Reproduce the material in full, exactly as written.

**** Provided data

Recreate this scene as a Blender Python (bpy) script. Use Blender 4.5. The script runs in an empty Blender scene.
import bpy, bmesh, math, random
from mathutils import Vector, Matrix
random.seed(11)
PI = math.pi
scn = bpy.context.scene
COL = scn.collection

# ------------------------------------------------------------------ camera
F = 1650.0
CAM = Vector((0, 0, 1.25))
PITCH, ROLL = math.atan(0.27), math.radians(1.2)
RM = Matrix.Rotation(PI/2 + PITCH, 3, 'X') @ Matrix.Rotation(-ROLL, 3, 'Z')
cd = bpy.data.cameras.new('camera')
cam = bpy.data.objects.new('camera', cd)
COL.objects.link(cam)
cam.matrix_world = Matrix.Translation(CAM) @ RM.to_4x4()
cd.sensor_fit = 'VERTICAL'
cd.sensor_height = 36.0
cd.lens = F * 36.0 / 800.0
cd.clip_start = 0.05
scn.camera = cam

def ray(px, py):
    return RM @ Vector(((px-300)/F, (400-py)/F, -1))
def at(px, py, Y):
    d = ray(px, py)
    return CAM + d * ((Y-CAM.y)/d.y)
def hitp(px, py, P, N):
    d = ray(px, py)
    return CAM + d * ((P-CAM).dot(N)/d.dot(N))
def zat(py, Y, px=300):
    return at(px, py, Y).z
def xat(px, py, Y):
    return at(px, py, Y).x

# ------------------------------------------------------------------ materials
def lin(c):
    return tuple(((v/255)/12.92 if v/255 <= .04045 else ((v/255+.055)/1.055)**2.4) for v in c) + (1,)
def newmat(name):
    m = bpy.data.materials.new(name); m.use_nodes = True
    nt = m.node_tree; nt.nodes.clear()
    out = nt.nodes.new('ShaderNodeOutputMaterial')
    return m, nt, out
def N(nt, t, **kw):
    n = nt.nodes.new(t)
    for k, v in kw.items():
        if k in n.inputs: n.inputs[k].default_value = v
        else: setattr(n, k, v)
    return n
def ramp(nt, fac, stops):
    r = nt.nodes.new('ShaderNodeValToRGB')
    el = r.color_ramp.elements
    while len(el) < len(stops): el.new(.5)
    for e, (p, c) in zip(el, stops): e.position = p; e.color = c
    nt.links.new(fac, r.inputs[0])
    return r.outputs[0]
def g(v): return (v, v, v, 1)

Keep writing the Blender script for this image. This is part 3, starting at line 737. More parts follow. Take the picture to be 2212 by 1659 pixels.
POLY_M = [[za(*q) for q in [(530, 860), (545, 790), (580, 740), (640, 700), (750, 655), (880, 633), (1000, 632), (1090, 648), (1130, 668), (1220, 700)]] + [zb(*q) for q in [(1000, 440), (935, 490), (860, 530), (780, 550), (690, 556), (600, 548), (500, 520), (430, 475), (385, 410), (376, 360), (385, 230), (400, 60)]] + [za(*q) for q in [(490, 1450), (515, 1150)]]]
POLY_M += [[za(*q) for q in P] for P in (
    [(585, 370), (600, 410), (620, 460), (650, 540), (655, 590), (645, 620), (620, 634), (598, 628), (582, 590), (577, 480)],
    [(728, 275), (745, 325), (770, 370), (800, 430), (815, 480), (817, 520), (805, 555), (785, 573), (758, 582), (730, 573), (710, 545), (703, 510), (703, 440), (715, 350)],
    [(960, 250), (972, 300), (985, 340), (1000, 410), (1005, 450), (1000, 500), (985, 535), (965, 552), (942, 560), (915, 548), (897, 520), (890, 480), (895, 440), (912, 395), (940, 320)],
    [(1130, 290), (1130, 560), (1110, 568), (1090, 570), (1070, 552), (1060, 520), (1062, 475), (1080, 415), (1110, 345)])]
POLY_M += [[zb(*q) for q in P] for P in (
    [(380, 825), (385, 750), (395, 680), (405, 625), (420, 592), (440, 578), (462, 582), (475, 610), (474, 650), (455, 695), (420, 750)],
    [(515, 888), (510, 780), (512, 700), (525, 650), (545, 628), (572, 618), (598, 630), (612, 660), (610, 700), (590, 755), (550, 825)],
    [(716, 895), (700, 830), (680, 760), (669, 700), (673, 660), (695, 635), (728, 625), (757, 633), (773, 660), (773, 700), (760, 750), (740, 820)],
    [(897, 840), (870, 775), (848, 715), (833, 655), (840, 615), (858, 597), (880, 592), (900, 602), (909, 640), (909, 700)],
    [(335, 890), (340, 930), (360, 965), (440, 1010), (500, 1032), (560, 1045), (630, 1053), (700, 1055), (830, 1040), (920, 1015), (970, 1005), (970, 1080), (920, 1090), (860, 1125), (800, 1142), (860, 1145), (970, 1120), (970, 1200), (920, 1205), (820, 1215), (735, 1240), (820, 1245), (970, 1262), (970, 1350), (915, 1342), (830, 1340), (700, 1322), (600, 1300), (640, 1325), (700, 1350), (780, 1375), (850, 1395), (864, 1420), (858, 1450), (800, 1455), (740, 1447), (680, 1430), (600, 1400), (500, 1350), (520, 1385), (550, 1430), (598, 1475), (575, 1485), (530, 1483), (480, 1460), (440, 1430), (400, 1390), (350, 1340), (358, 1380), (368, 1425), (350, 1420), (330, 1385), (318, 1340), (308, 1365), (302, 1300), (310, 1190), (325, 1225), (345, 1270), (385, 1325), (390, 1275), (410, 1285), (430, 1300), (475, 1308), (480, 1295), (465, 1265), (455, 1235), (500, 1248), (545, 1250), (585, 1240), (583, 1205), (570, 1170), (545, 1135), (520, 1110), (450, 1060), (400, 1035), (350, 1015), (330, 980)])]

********

Task response ▸
Recreate this scene as a Blender Python (bpy) script. Use Blender 4.5. The script runs in an empty Blender scene.
import bpy, bmesh, math, random
from mathutils import Vector, Matrix
random.seed(11)
PI = math.pi
scn = bpy.context.scene
COL = scn.collection

# ------------------------------------------------------------------ camera
F = 1650.0
CAM = Vector((0, 0, 1.25))
PITCH, ROLL = math.atan(0.27), math.radians(1.2)
RM = Matrix.Rotation(PI/2 + PITCH, 3, 'X') @ Matrix.Rotation(-ROLL, 3, 'Z')
cd = bpy.data.cameras.new('camera')
cam = bpy.data.objects.new('camera', cd)
COL.objects.link(cam)
cam.matrix_world = Matrix.Translation(CAM) @ RM.to_4x4()
cd.sensor_fit = 'VERTICAL'
cd.sensor_height = 36.0
cd.lens = F * 36.0 / 800.0
cd.clip_start = 0.05
scn.camera = cam

def ray(px, py):
    return RM @ Vector(((px-300)/F, (400-py)/F, -1))
def at(px, py, Y):
    d = ray(px, py)
    return CAM + d * ((Y-CAM.y)/d.y)
def hitp(px, py, P, N):
    d = ray(px, py)
    return CAM + d * ((P-CAM).dot(N)/d.dot(N))
def zat(py, Y, px=300):
    return at(px, py, Y).z
def xat(px, py, Y):
    return at(px, py, Y).x

# ------------------------------------------------------------------ materials
def lin(c):
    return tuple(((v/255)/12.92 if v/255 <= .04045 else ((v/255+.055)/1.055)**2.4) for v in c) + (1,)
def newmat(name):
    m = bpy.data.materials.new(name); m.use_nodes = True
    nt = m.node_tree; nt.nodes.clear()
    out = nt.nodes.new('ShaderNodeOutputMaterial')
    return m, nt, out
def N(nt, t, **kw):
    n = nt.nodes.new(t)
    for k, v in kw.items():
        if k in n.inputs: n.inputs[k].default_value = v
        else: setattr(n, k, v)
    return n
def ramp(nt, fac, stops):
    r = nt.nodes.new('ShaderNodeValToRGB')
    el = r.color_ramp.elements
    while len(el) < len(stops): el.new(.5)
    for e, (p, c) in zip(el, stops): e.position = p; e.color = c
    nt.links.new(fac, r.inputs[0])
    return r.outputs[0]
def g(v): return (v, v, v, 1)

Keep writing the Blender script for this image. This is part 3, starting at line 737. More parts follow. Take the picture to be 2212 by 1659 pixels.
POLY_M = [[za(*q) for q in [(530, 860), (545, 790), (580, 740), (640, 700), (750, 655), (880, 633), (1000, 632), (1090, 648), (1130, 668), (1220, 700)]] + [zb(*q) for q in [(1000, 440), (935, 490), (860, 530), (780, 550), (690, 556), (600, 548), (500, 520), (430, 475), (385, 410), (376, 360), (385, 230), (400, 60)]] + [za(*q) for q in [(490, 1450), (515, 1150)]]]
POLY_M += [[za(*q) for q in P] for P in (
    [(585, 370), (600, 410), (620, 460), (650, 540), (655, 590), (645, 620), (620, 634), (598, 628), (582, 590), (577, 480)],
    [(728, 275), (745, 325), (770, 370), (800, 430), (815, 480), (817, 520), (805, 555), (785, 573), (758, 582), (730, 573), (710, 545), (703, 510), (703, 440), (715, 350)],
    [(960, 250), (972, 300), (985, 340), (1000, 410), (1005, 450), (1000, 500), (985, 535), (965, 552), (942, 560), (915, 548), (897, 520), (890, 480), (895, 440), (912, 395), (940, 320)],
    [(1130, 290), (1130, 560), (1110, 568), (1090, 570), (1070, 552), (1060, 520), (1062, 475), (1080, 415), (1110, 345)])]
POLY_M += [[zb(*q) for q in P] for P in (
    [(380, 825), (385, 750), (395, 680), (405, 625), (420, 592), (440, 578), (462, 582), (475, 610), (474, 650), (455, 695), (420, 750)],
    [(515, 888), (510, 780), (512, 700), (525, 650), (545, 628), (572, 618), (598, 630), (612, 660), (610, 700), (590, 755), (550, 825)],
    [(716, 895), (700, 830), (680, 760), (669, 700), (673, 660), (695, 635), (728, 625), (757, 633), (773, 660), (773, 700), (760, 750), (740, 820)],
    [(897, 840), (870, 775), (848, 715), (833, 655), (840, 615), (858, 597), (880, 592), (900, 602), (909, 640), (909, 700)],
    [(335, 890), (340, 930), (360, 965), (440, 1010), (500, 1032), (560, 1045), (630, 1053), (700, 1055), (830, 1040), (920, 1015), (970, 1005), (970, 1080), (920, 1090), (860, 1125), (800, 1142), (860, 1145), (970, 1120), (970, 1200), (920, 1205), (820, 1215), (735, 1240), (820, 1245), (970, 1262), (970, 1350), (915, 1342), (830, 1340), (700, 1322), (600, 1300), (640, 1325), (700, 1350), (780, 1375), (850, 1395), (864, 1420), (858, 1450), (800, 1455), (740, 1447), (680, 1430), (600, 1400), (500, 1350), (520, 1385), (550, 1430), (598, 1475), (575, 1485), (530, 1483), (480, 1460), (440, 1430), (400, 1390), (350, 1340), (358, 1380), (368, 1425), (350, 1420), (330, 1385), (318, 1340), (308, 1365), (302, 1300), (310, 1190), (325, 1225), (345, 1270), (385, 1325), (390, 1275), (410, 1285), (430, 1300), (475, 1308), (480, 1295), (465, 1265), (455, 1235), (500, 1248), (545, 1250), (585, 1240), (583, 1205), (570, 1170), (545, 1135), (520, 1110), (450, 1060), (400, 1035), (350, 1015), (330, 980)])]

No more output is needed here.